Asked by Anonymous at 9:55 AM on Mar. 18, 2009 in Relationships

Answers (16)
  • Did he own those before you were married? If so, you do not have rights to them in most states. The laws very greatly in each state but property or items owned before entering into the marriage almost always goes with the original owner.
    DDry

    Answer by DDry at 9:57 AM on Mar. 18, 2009

  • hmmm tough one. did u sign a prenup? or did he get all this stuff while u were married. i would think u could get something. maybe the less xpensive place. and have it were he pays for daycare. that way its one thing u dont have to come up with. now im not positive but i wish u the best and sorry your unhappy, could u guys do counsiling? is there a chance to try? sorry just realized u put no prenup. im sick so im off today... u could also talk to a lawer and just see what they say. good luck mama. xo
    tabbys4

    Answer by tabbys4 at 10:01 AM on Mar. 18, 2009

  • If i were you i would stay there for as long as i could and save up money untill i can get out SAVE SAVE SAVE..If you and him love eachother maybe you can try to work on things if not stick with it aslong as you can that way you have a place to go to when you leave and just incase he does take you to court there is no way you can be proved unfit
    BBKMommy

    Answer by BBKMommy at 10:02 AM on Mar. 18, 2009

  • Your first consultation with a lawyer is usually free. I would contact one and ask them any questions you have. Men like to talk big to try and frighten you but that is usually all it is, talk.
    Anonymous

    Answer by Anonymous at 10:03 AM on Mar. 18, 2009

  • Consult a lawyer. Also get a bank account in your own name and get money in there, in case it comes to needing to be on your own. He'd have to pay alimony. Find out from the lawyer what conditions would be needed for the child to be taken from you, although unless you are an alcoholic or on drugs or are abusive, etc, I can't imagine that happening, but you want to make sure he doesn't have something he can hold against you. Also be looking for cheaper places to live, and so forth. He doesn't need to know about any of this, by the way, it would make matters worse if he found out. So protect yourself financially and legally. If things work out then you won't need the information after all and no harm done, just your taking steps to be secure.
    Bmat

    Answer by Bmat at 10:06 AM on Mar. 18, 2009

  • Sounds like you need a lawyer. It all depends (kicking you out part)if you both are on the lease/renting. Or if he owns the house/buying. Did he buy the house before you were married.

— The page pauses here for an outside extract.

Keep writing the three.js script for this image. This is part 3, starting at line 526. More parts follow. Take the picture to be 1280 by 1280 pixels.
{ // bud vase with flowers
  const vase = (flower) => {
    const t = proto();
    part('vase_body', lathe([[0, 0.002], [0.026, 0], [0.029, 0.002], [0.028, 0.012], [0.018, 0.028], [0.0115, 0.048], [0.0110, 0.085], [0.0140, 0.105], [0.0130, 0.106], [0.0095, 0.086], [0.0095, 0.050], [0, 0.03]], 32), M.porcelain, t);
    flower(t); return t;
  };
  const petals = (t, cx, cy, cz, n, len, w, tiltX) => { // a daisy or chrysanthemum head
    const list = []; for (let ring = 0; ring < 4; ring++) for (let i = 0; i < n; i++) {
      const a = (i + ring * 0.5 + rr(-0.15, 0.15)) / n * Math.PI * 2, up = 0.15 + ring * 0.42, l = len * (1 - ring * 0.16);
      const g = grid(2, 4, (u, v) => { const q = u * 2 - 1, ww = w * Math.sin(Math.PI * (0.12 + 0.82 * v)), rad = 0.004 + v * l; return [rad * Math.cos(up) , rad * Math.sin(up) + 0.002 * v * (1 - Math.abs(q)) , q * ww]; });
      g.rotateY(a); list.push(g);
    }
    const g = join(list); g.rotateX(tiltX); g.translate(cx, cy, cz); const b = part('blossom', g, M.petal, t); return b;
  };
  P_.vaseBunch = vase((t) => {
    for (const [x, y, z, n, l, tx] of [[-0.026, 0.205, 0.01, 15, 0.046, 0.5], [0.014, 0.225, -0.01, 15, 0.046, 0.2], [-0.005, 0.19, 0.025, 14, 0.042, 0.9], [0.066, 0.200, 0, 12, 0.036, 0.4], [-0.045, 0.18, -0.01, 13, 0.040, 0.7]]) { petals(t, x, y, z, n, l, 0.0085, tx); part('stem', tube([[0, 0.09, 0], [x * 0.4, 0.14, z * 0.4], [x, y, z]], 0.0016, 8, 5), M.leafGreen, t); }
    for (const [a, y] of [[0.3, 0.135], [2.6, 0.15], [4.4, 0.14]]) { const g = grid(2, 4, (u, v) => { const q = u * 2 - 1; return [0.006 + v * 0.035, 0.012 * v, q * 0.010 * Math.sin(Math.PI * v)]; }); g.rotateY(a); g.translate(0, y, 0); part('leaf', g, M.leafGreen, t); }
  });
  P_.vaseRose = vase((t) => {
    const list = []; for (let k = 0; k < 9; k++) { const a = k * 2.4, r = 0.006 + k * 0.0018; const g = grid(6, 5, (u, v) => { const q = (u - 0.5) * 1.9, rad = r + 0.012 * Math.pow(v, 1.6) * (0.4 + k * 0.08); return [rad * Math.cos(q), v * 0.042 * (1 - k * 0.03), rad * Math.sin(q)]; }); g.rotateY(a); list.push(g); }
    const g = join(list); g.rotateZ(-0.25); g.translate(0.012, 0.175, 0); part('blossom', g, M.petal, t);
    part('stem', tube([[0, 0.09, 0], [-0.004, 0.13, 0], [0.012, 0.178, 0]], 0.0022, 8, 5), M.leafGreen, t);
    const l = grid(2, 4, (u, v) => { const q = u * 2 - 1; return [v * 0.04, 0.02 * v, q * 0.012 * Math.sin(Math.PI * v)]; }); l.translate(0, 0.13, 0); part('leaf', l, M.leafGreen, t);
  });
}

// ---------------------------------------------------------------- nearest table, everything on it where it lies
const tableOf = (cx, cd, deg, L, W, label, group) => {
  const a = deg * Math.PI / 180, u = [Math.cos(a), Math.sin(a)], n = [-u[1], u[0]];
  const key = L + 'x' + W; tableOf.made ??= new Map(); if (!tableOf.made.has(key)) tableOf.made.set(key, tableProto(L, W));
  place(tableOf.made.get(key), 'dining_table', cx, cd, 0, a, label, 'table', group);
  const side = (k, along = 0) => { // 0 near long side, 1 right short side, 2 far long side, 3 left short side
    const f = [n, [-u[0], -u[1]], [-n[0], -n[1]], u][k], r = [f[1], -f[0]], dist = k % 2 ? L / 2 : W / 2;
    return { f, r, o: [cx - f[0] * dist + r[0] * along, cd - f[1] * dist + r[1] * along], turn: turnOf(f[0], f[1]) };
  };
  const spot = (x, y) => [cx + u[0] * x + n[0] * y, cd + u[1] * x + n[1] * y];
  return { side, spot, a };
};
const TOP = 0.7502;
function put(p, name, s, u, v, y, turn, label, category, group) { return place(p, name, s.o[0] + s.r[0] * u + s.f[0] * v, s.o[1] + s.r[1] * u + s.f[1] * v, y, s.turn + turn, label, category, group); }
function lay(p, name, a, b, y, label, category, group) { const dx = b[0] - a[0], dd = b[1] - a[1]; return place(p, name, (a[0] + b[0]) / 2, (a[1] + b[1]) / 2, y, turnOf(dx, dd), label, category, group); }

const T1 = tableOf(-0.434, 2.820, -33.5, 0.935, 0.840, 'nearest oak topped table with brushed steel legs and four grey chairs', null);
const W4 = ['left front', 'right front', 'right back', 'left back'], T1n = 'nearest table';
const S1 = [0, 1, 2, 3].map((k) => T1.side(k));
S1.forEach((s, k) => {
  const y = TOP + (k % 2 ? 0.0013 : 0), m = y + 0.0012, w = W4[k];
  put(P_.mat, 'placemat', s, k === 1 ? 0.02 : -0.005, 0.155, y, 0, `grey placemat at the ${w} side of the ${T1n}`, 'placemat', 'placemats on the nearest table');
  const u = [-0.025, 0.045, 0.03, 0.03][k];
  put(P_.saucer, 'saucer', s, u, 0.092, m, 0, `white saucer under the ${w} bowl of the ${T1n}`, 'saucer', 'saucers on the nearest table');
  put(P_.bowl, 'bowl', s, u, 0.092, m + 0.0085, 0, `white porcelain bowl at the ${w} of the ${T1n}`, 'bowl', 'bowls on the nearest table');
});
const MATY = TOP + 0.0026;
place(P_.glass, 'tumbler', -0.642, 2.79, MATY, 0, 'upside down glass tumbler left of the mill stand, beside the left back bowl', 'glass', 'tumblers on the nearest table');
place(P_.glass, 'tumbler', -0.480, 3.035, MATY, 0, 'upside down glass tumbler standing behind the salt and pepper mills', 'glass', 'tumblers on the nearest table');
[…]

    Truthfully I think he is just trying to scare you with all the stuff he is saying. Why would he be say it all and you two just had a baby together??

    louise2

    Answer by louise2 at 10:10 AM on Mar. 18, 2009

  • You can make it. You may have to apply for housing assistance and foodstamps, but you can do it. and the state will also pay for child care.
    Anonymous

    Answer by Anonymous at 10:15 AM on Mar. 18, 2009

  • Doubt you will get alimony you are not even married one year..
    You have no rights to what he owed before you met him. You sound like a gold digger..do I get 50%. If you are so unhappy get out and stand on your own.
    He can get sharred custody if he wants to and has a right to.
    Dannee

    Answer by Dannee at 10:17 AM on Mar. 18, 2009

  • I have no own banking account and have been saving money, that's what brought all this on. He's pissed because I saved all this money and didn't tell him about it. But it wasn't his money. I need to get a lawyer because I can't take his "I'll kick you out" shit anymore, it's like I'm walking on eggshells.
    He did own this place and the other home before we were married. I don't want them, but if I can live in one and have the right to, I will.

    And no Dannee, I'm not a gold digger, I just wanted to make sure he can't kick me out of this place since we were married. Sorry if it came across like I was, but why leave if he can't kick me out.
    Anonymous

    Answer by Anonymous at 10:32 AM on Mar. 18, 2009

  • Whether or not he can kick you out depends on the state. Since he is technically the only owner of the home, he can probably "evict" you. Meaning he can tell you that you have 30 days to get out or else. It really depends on the state. Since you haven't been married long, you will get child support but you won't get spousal support (alimony). Even if you have a bank account without his name on it, he can get part of that money especially if he works and you don't. Technically, it's his money no matter what name is on the account. Again, that's most states so you really need a lawyer. At least take the free or cheap consultation and find out what you need to do and what your rights are.